Un presbítero decía que, cuando salía, dejaba la luz encendida en una habitación de su casa para que, al volver por la noche, tuviera la ilusión de que había alguien esperándolo...
Tantas veces pienso que en la Iglesia, entre los creyentes, muy pocos se escandalizarían si se reconociera a los presbíteros la libertad que la vida reconoce a todo ser humano de poder elegir si formar una familia o no.
La Iglesia católica romana exige a sus presbíteros que vivan en celibato. Es una norma de la Iglesia vigente desde hace muchos años, unos cuantos siglos, como «obligación»: pero, al comienzo, no fue así…, huno presbíteros tanto célibes como casados.
En el plano doctrinal, lo sabemos bien, nada impide que con el tiempo esta norma pueda volver a cambiar. Y sin duda cambiará. En otras Iglesias cristianas, incluso hoy en día, los presbíteros son libres de elegir entre vivir en celibato o formar una familia.
Por otra parte, el propio Jesús eligió a hombres casados entre sus Apóstoles: ¿recordamos a la suegra de Pedro (¡el primer papa, casado!) a quien Jesús cura de la fiebre?

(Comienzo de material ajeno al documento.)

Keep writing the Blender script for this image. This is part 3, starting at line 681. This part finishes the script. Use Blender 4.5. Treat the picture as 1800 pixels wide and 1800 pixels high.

En el Evangelio, Jesús dice que a algunos Dios les ha sido dado el don del celibato «por el Reino de los Cielos». Sin duda, es un gran don de Dios: el mismo Jesús vivió esta condición. Pero no vinculó este don al ministerio ordenado.
Si es
un don de la gracia, ¿no
corremos el riesgo de empobrecerlo convirtiéndolo en una obligación canónica y disciplinar?
Una reflexión escrita ofrece la oportunidad de compartir algunas preguntas. Las he escrito porque creo que nosotros, la Iglesia de Dios, podemos crecer en el diálogo. Es decir, en la posibilidad de expresar y escuchar opiniones diferentes. En el respeto mutuo y en la convicción de que nadie, por sí solo, puede pretender poseer toda la verdad.
Hacernos preguntas y mantenerlas abiertas significa tener el valor de escuchar los pensamientos que el Espíritu quiera sugerirnos.
Si siguiéramos siendo esclavos de reglas rígidas, sobre todo cuando estas no respetan plenamente al ser humano de hoy, sería un signo de miedo, no de valentía.
Y todo ello, reconociendo y confesando que un presbítero es un don de gracia para toda la comunidad. Un don de gracia, sí, y también vulnerable.